Do this:
All the data must come back unchanged, except that pictures are left out.
## Start Material
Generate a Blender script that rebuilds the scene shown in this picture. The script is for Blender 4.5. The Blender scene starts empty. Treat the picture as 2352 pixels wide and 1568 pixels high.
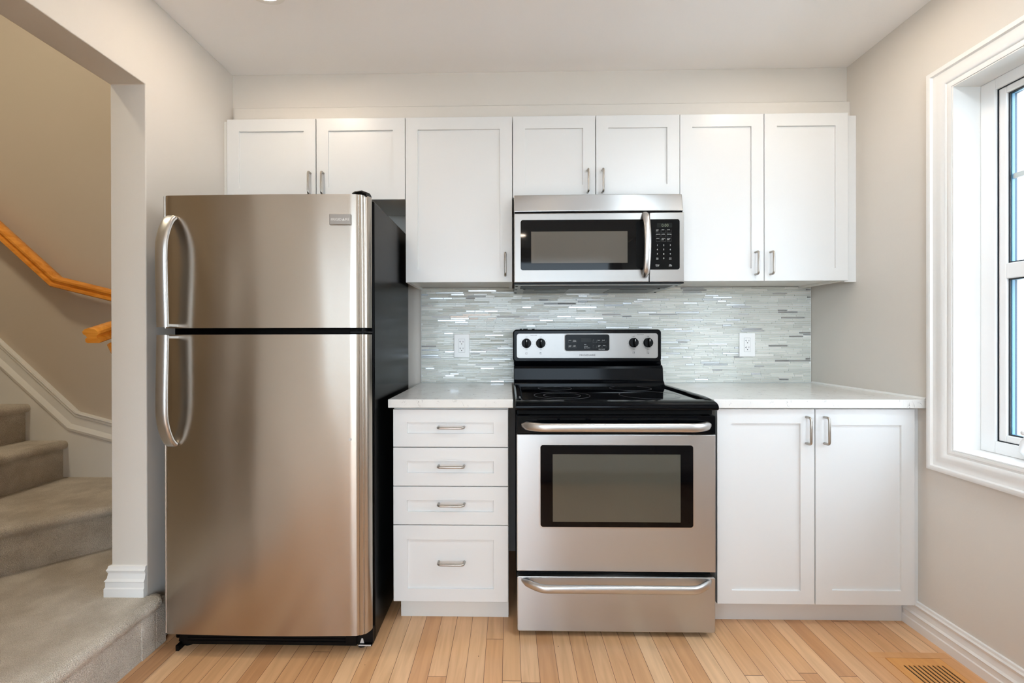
import bpy, bmesh, math, random
from mathutils import Vector, Matrix
random.seed(7)
PI = math.pi
SC = bpy.context.scene
COL = SC.collection

# ------------------------------------------------------------------ camera
cam = bpy.data.cameras.new('camera')
cam.sensor_fit = 'HORIZONTAL'; cam.sensor_width = 36.0
cam.lens = 36.0 * 1025.24 / 2352
cam.shift_x = 26.65 / 2352
cam.shift_y = -5.91 / 2352
cam.clip_start = 0.02; cam.clip_end = 100
co = bpy.data.objects.new('camera', cam); COL.objects.link(co)
_yaw, _pitch, _roll = 0.0187, -0.0016, 0.0019
co.rotation_euler = (Matrix.Rotation(_yaw, 3, 'Z') @ Matrix.Rotation(PI / 2 + _pitch, 3, 'X') @ Matrix.Rotation(-_roll, 3, 'Z')).to_euler()
co.location = (-0.4069, -2.3602, 1.1255)
SC.camera = co

# ------------------------------------------------------------------ world, sun, exposure
SC.view_settings.view_transform = 'Standard'
SC.view_settings.look = 'None'
SC.view_settings.gamma = 1.0
SC.view_settings.use_curve_mapping = False
SC.view_settings.exposure = 0.06
SC.cycles.max_bounces = 10
SC.cycles.diffuse_bounces = 6
SC.cycles.glossy_bounces = 5
SC.cycles.transmission_bounces = 8
SC.cycles.sample_clamp_indirect = 80.0
SC.cycles.caustics_reflective = False
SC.cycles.use_denoising = True
W = bpy.data.worlds.new('world'); SC.world = W; W.use_nodes = True
_bg = W.node_tree.nodes['Background']
_bg.inputs['Color'].default_value = (0.66, 0.77, 0.90, 1)
_bg.inputs['Strength'].default_value = 9.0
sun = bpy.data.lights.new('sun', 'SUN'); sun.energy = 9.0; sun.angle = 0.02; sun.color = (0.98, 0.92, 1.0)
so = bpy.data.objects.new('sun', sun); COL.objects.link(so)
so.rotation_euler = Vector((0.52, 0.03, -0.85)).to_track_quat('-Z', 'Y').to_euler()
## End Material
Task output:
Generate a Blender script that rebuilds the scene shown in this picture. The script is for Blender 4.5. The Blender scene starts empty. Treat the picture as 2352 pixels wide and 1568 pixels high.
import bpy, bmesh, math, random
from mathutils import Vector, Matrix
random.seed(7)
PI = math.pi
SC = bpy.context.scene
COL = SC.collection

# ------------------------------------------------------------------ camera
cam = bpy.data.cameras.new('camera')
cam.sensor_fit = 'HORIZONTAL'; cam.sensor_width = 36.0
cam.lens = 36.0 * 1025.24 / 2352
cam.shift_x = 26.65 / 2352
cam.shift_y = -5.91 / 2352
cam.clip_start = 0.02; cam.clip_end = 100
co = bpy.data.objects.new('camera', cam); COL.objects.link(co)
_yaw, _pitch, _roll = 0.0187, -0.0016, 0.0019
co.rotation_euler = (Matrix.Rotation(_yaw, 3, 'Z') @ Matrix.Rotation(PI / 2 + _pitch, 3, 'X') @ Matrix.Rotation(-_roll, 3, 'Z')).to_euler()
co.location = (-0.4069, -2.3602, 1.1255)
SC.camera = co

# ------------------------------------------------------------------ world, sun, exposure
SC.view_settings.view_transform = 'Standard'
SC.view_settings.look = 'None'
SC.view_settings.gamma = 1.0
SC.view_settings.use_curve_mapping = False
SC.view_settings.exposure = 0.06
SC.cycles.max_bounces = 10
SC.cycles.diffuse_bounces = 6
SC.cycles.glossy_bounces = 5
SC.cycles.transmission_bounces = 8
SC.cycles.sample_clamp_indirect = 80.0
SC.cycles.caustics_reflective = False
SC.cycles.use_denoising = True
W = bpy.data.worlds.new('world'); SC.world = W; W.use_nodes = True
_bg = W.node_tree.nodes['Background']
_bg.inputs['Color'].default_value = (0.66, 0.77, 0.90, 1)
_bg.inputs['Strength'].default_value = 9.0
sun = bpy.data.lights.new('sun', 'SUN'); sun.energy = 9.0; sun.angle = 0.02; sun.color = (0.98, 0.92, 1.0)
so = bpy.data.objects.new('sun', sun); COL.objects.link(so)
so.rotation_euler = Vector((0.52, 0.03, -0.85)).to_track_quat('-Z', 'Y').to_euler()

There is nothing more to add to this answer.